Part of that money will be raised via an additional payment to be collected from all producers. In the case of beef it will amount to 50 cents per head sold, on top of the current $5 transaction levy paid.
Peak grassfed producer body Cattle Australia said support from the beef industry for the proposal hinged entirely on securing a guarantee that it would have strong input into how the funds were administered.
The concern is the money could be swallowed up in existing programs, or even used to prop up a Department of Agriculture with widely documented financial woes.
Cattle Australia's new chief executive officer Luke Bowen said there were also big questions around how the new levy would be collected, with scarce detail so far provided by the government.
Agriculture levies were a sacred cow, and producers would not support governments interfering in how they were set or administered, he said.
Producer representatives also raised concerns about what they feel is the misrepresentation of overall producer contribution to biosecurity protection in Australia. The 6 per cent figure touted by the government grossly understated the contribution, Mr Bowen said.
However, Mr Watt said his government was locking in a fair system to pay for biosecurity that shared the cost, with taxpayers, risk creators and beneficiaries of the system all contributing.
The government would be committing significantly more permanently-dedicated taxpayer funding, and recovering biosecurity clearance costs from importers and others who create risk, he said.
The detail: A new cost recovery charge of 40 cents per item on low value ($1000 or less) goods imported into Australia by sea will be introduced. That is expected to recover more than $27m.
Fees and charges on importers will also be increased from the start of July, which will pump an extra $45m into the biosecurity coffers.

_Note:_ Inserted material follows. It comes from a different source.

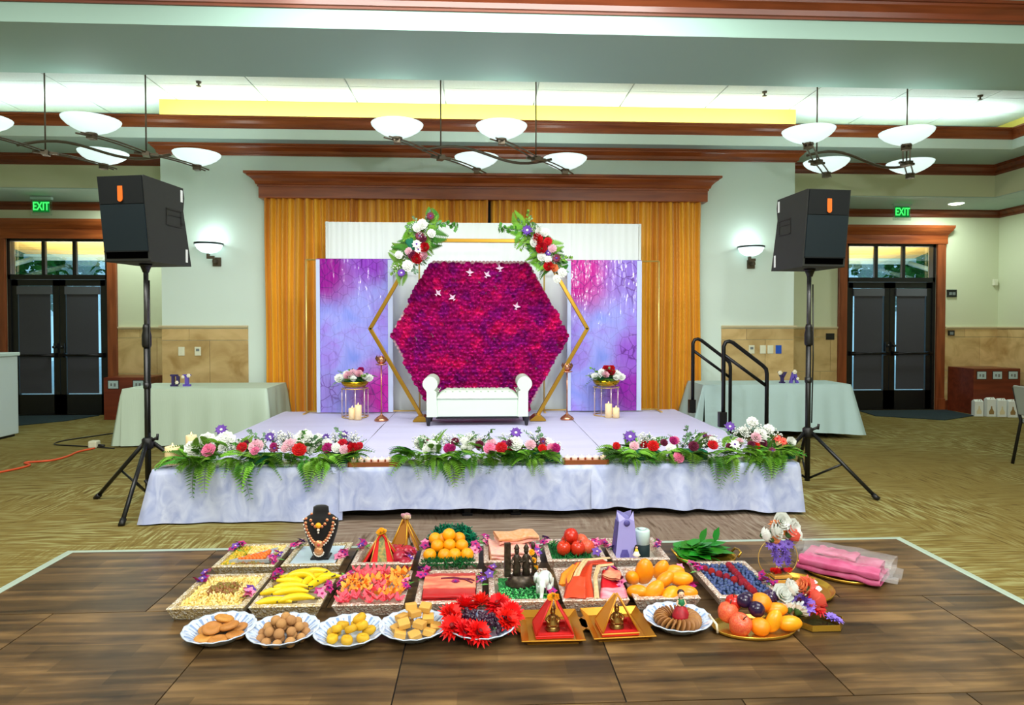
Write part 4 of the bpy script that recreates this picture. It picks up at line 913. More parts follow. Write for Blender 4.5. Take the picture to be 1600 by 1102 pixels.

Further, importers' fees will be reviewed and adjusted annually.
And the Passenger Movement Charge on international travellers will increase from $60 to $70 per person from 1 July 2024.
Mr Watt described the money being sought from producers as a 'modest contribution'.
But the cattle industry points out the new levy comes on top of a swag of other ways producers already pay for biosecurity.
These include:
- The Animal Health Australia levy, set at 13c of the $5 transaction levy, which contributes $7.5 million annually for AHA to develop programs that improve cattle health and biosecurity.
- Producer transaction levies totalling more than $7m fund the annual operations of the Integrity Systems Company, which provides lifetime traceability for the grassfed cattle sector.
- Direct producer investment in NLIS lifetime traceability, particularly cattle ear tag investment. Australia's 24m-plus head of cattle represent a total investment of almost $100 million in lifetime traceability devices on the part of producers.
- Producer investment in everyday on-farm biosecurity. This includes Livestock Production Assurance compliance, biosecurity plans, personnel movement control, data management, livestock reconciliation and other cattle transfer compliance activities. Further, downstream supply chain costs including export meat inspection costs and traceability infrastructure can be also partially attributed to producers.